Daran denke ich, als wir heute, mindestens 100 Jahre später, mit unserem klimatisierten Allradauto durch die namibische Wüste düsen. Vor uns zieht ein dunkles Gewitter auf, auf das wir direkt zufahren, und Blitze erhellen die bizarre Landschaft. Umkehren oder abbiegen ist leider nicht möglich. Es gibt schlichtweg nur einen Weg. Rechts und links Wüste, in der Ferne Berge. Und dann öffnet der Himmel seine Schleusen, und der Graue schreit „Festhalten!“, bevor er durch eine vom Wasser überflutete Senke fährt. Auch hier gibt’s keine Alternative. Das Wasser spritzt rechts und links vom Auto hoch. Der Graue amüsiert sich köstlich, und ich klammere mich schweißgebadet an den Haltegriff. Die Ränder der Straße verwandeln sich in Minutenschnelle in reißende Ströme, die in jeder Senke die Straße überqueren, und von denen man nicht weiß, wie tief sie sind. Bevor ich jedoch meine Bedenken herausschreien kann, brettert der Graue schon durchs nächste Wasserloch.
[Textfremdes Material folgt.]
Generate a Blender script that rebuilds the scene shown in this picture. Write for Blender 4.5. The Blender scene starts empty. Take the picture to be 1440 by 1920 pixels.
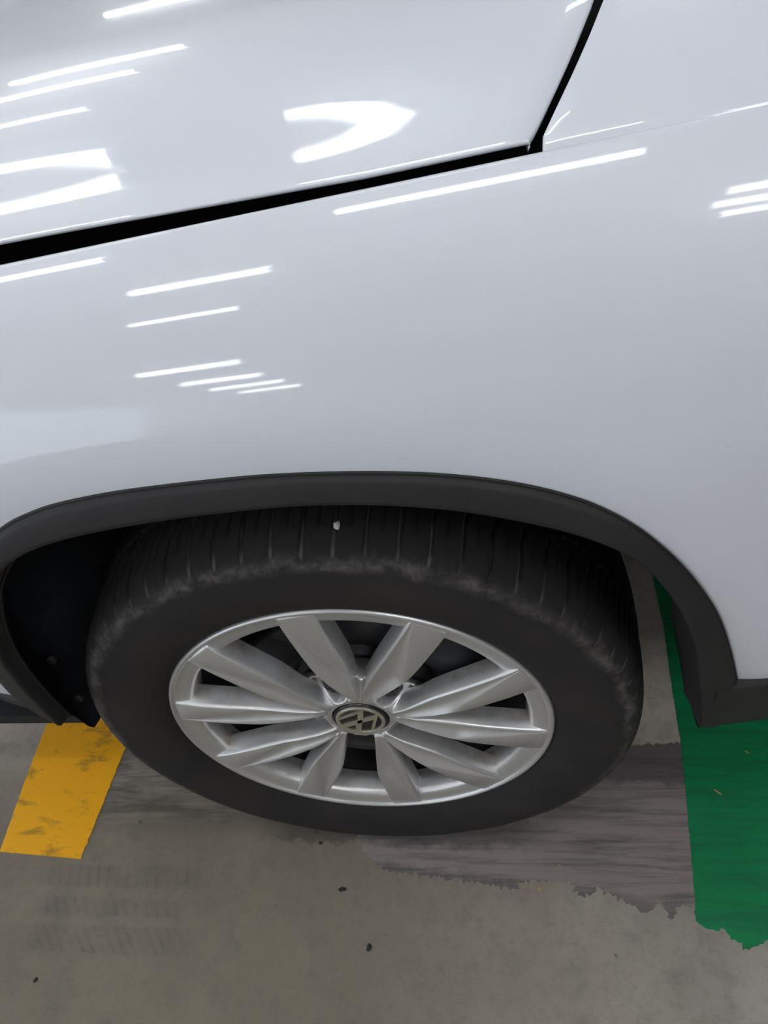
import bpy, bmesh, math, random
from math import sin, cos, pi, radians, sqrt, atan2, hypot
from mathutils import Vector, Matrix
random.seed(4)
sc = bpy.context.scene
C = sc.collection
# ------------------------------------------------------------------ camera, world, exposure
cam_d = bpy.data.cameras.new('camera'); cam = bpy.data.objects.new('camera', cam_d); C.objects.link(cam); sc.camera = cam
YAW, PITCH, ROLL = -0.205776, 0.768614, -0.195699
f_ = Vector((sin(YAW)*cos(PITCH), cos(YAW)*cos(PITCH), -sin(PITCH)))
r_ = Vector((cos(YAW), -sin(YAW), 0)); u_ = r_.cross(f_)
r2 = cos(ROLL)*r_ + sin(ROLL)*u_; u2 = -sin(ROLL)*r_ + cos(ROLL)*u_
cam.matrix_world = Matrix(((r2.x,u2.x,-f_.x,0.170033),(r2.y,u2.y,-f_.y,-0.422797),(r2.z,u2.z,-f_.z,1.129855),(0,0,0,1)))
cam_d.sensor_fit = 'VERTICAL'; cam_d.sensor_height = 36; cam_d.lens = 1331/1920*36
cam_d.clip_start = .02
w = bpy.data.worlds.new('world'); sc.world = w; w.use_nodes = True
w.node_tree.nodes['Background'].inputs[0].default_value = (.78,.88,1,1)
w.node_tree.nodes['Background'].inputs[1].default_value = 2.0
sc.view_settings.view_transform = 'Standard'; sc.view_settings.look = 'None'
sc.view_settings.gamma = 1; sc.view_settings.use_curve_mapping = False
sc.view_settings.exposure = 0.20
TUBE_STRENGTH = 14.0
CEIL = 2.75
# lamps: x, y, half length, what singles it out
FILL = 'added unseen fill tube lamp under the garage ceiling away from the car'
LAMPS = [(0.0,-.65,.47,'ceiling tube lamp seen as the long streak on the fender below the hood corner'),
 (-1.80,-.68,.50,'ceiling tube lamp seen as the streak at the left end of the fender shoulder'),
 (-1.15,-1.42,.32,'ceiling tube lamp seen as the upper of the two converging fender streaks'),
 (-1.60,-2.45,.32,'ceiling tube lamp seen as the lower of the two converging fender streaks'),
 (1.37,-1.48,.60,'ceiling tube lamp seen as the top streak of three at the right edge'),
 (1.37,-1.75,.60,'ceiling tube lamp seen as the middle streak of three at the right edge'),
 (1.45,-2.02,.60,'ceiling tube lamp seen as the bottom streak of three at the right edge'),
 (-2.95,-5.6,.55,'ceiling tube lamp seen as the first and thickest of the stacked mid-fender streaks'),
 (-3.50,-7.7,.55,'ceiling tube lamp seen as the second of the stacked mid-fender streaks'),
 (-3.90,-9.6,.60,'ceiling tube lamp seen as the third of the stacked mid-fender streaks'),
 (-4.25,-11.6,.60,'ceiling tube lamp seen as the lowest of the stacked mid-fender streaks'),
 (-.16,.10,.29,'ceiling tube lamp seen as the curved streak on the hood near its rear corner'),
 (-1.34,.02,.36,'ceiling tube lamp seen as the curved streak on the hood above the gap, far left'),
 (-1.32,.62,.30,'ceiling tube lamp seen as the second hood streak above the gap at the left'),
 (-1.28,1.20,.35,'ceiling tube lamp seen as the lower of the two thin parallel hood streaks'),
 (-1.18,1.52,.36,'ceiling tube lamp seen as the upper of the two thin parallel hood streaks'),
 (-1.62,4.3,.45,'ceiling tube lamp seen as the bright streak high on the hood'),
 (-2.1,5.6,.40,'ceiling tube lamp seen as the short streak at the very top of the hood'),
 (.62,.86,.22,'ceiling tube lamp seen as the short streak on the panel behind the hood')]
LAMPS += [(x, y, .6, FILL) for x, y in ((-5.6,1.6),(-6.4,-.8),(-6.4,-3.2),(-4.4,-1.7),(-4.6,-3.7),(2.9,-3.4),(2.9,-5.2),(2.6,4.2))]  # unseen tube lamps added only to light the scene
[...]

„Da vorne wird’s schon wieder hell!“, schreit er - und gibt Gas. Ich kneife die Augen zu und halte die Luft an.
Und irgendwann sind wir durch.
Die wunderschönen roten Ausläufer der Wüste Namib liegen vor uns wie auf einer kitschigen Postkarte. Das Auto, welches eine Handvoll kleiner Jungs an der letzten Tankstelle vor einer Stunde gewienert hatten, sieht aus wie Sau. Der Graue lacht und freut sich, und fragt allen Ernstes: „Ich hoffe, Du hast ein paar brauchbare Fotos gemacht?!“
Doch der Reihe nach:
Am letzten Donnerstag wollten wir gemütlich von Berlin nach Frankfurt fliegen, und von dort am Abend nach Windhoek, Namibia. Am Dienstag wurde der Streik der Flughäfen verkündet. Der BER war mal wieder erster mit der Absage. Alles wurde um einen Tag verschoben. Bis dahin kein Problem. Statt über den ungeliebten BER fuhren wir jetzt mit dem Zug nach Frankfurt. Es klappte reibungslos, so dass wir uns freuten, in all dem Chaos nur einen Urlaubstag zu verlieren. Sei’s drum.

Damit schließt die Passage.